I hope to raise awareness for the exigent development challenge that is climate change. In the United States, with all the focus on domestic legislation and emission levels of OECD countries vis-a-vis the growing emitters in the developing world, such as China and India, we tend to lose sight of the fact that developing countries - especially ones that have contributed very little historically to the problem - will disproportionately suffer with climate change: 75-80 of the potential cost. More about this in our new World Development Report: Development and Climate Change [www.worldbank.org/wdr2010]

The salient charge for the development community remains: how do we decouple economic growth from greenhouse gas-intensive development when 1.6 billion people in the developing world currently lack access to modern energy?
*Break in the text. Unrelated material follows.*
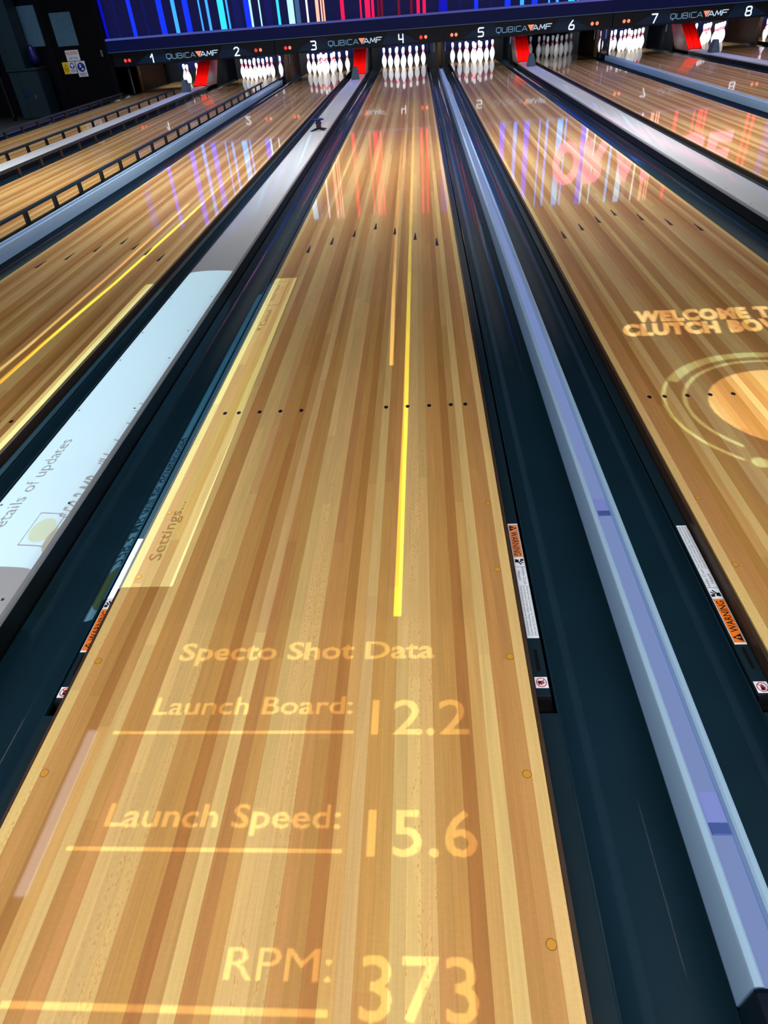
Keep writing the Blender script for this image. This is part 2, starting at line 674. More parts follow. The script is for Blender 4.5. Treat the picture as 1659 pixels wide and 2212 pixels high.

The World Bank has a burgeoning work program on climate change, which you can read about on the Bank's climate change website [www.worldbank.org/climatechange]

Last summer, I rode 300 miles in the Sierra Nevada Mountains of California, where the evidence of climate change is conspicuous: glaciers have lost over 50% of their surface area this past century. Colleagues of mine have determined that 48 of 53 bird species studies have shifted their range in response to climate change.

So, while I am on my bike ("Burning Embers") over the next several days, dodging cabbies in NYC, wetlands and the Soprano Family in New Jersey and errant horse-drawn buggies in Lancaster County, Pennsylvania, you can follow me at: www.twitter.com/WorldBankBiker

Much more has to be done. But every journey begins with a single pedal.